Finance transactions continue to be problematic for the profession. In May, Justice Rothman in the NSW Supreme Court delivered judgment in litigation arising out of a commercial mortgage transaction. (Permanent Custodians Limited v Geagea [2014] NSWSC 562.) There were two unusual features in this case: the lawyers were liable, not to their client, but the other party in the transaction; and the lawyers were liable despite the fact they acted in good faith and (probably) without negligence.
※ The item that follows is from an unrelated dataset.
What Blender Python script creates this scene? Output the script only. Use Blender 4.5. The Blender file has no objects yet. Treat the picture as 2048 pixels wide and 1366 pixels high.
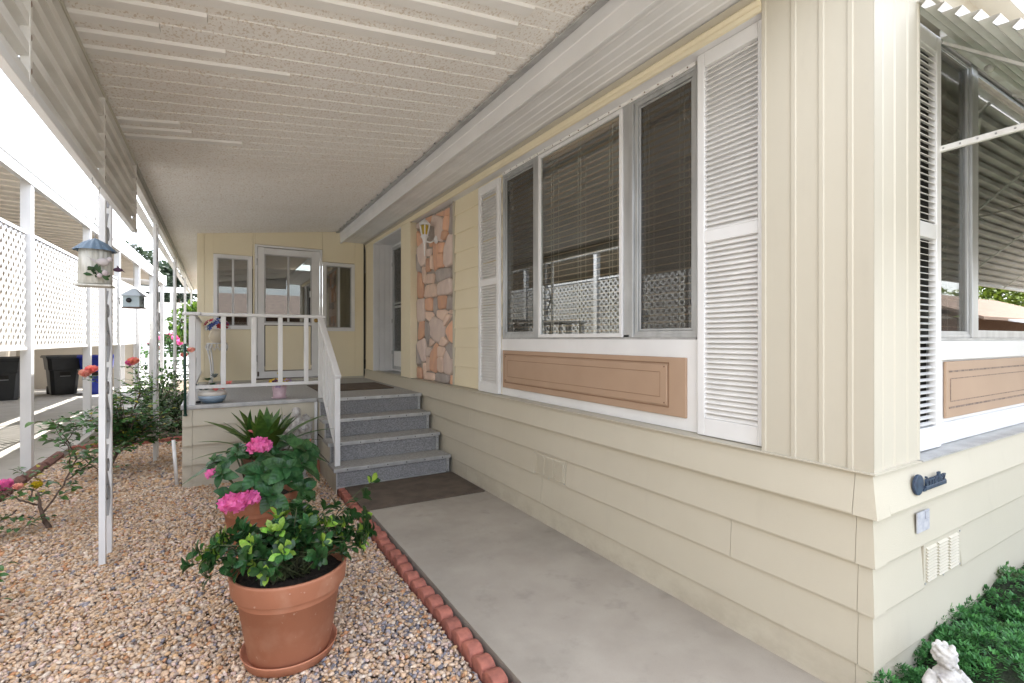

  • The financial transaction involved three brothers who were borrowers/mortgagors;
  • The lawyer’s point of contact was with one of the brothers; however the lawyer did interview two brothers at the time transaction documents were signed. They confirmed that the third brother had agreed to the transaction and provided documents (purportedly) signed by the third brother together with a certificate (as required by the lender) to the effect that the third brother acknowledged he did not want legal advice. In fact, the third brother was in prison in Lebanon and unaware of the transaction;
  • The lawyer sent the signed loan/mortgage documents to the lender;
  • Immediately prior to settlement, the lawyer provided to the lender (as is ordinarily the case) a direction as to payment, specifying how the cheques for loan monies should be drawn. The finance transaction settled;
  • The loan went into default and the lender sued the borrowers. The third brother defended the proceedings on the basis that his signature had been forged and he was unaware of the transaction. The two other brothers also raised various issues in defence of the lender’s claim. The lender suffered a shortfall/loss.
  • The lender sued the lawyer to recover its loss. The lender pleaded causes of action in negligence, breach of warranty of authority and misleading conduct.

The court determined that the direction as to payment of the loan amount, issued by the solicitor, contained an implied representation that the solicitor was authorised to give such direction, on behalf of all three borrowers.

The judgment proceeded on the basis that the solicitor had not been negligent. Ultimately, it was not necessary for the judge to make a finding on this issue; nevertheless the court determined that the solicitor was liable for the lender’s loss because of a breach of warranty of authority and misleading conduct.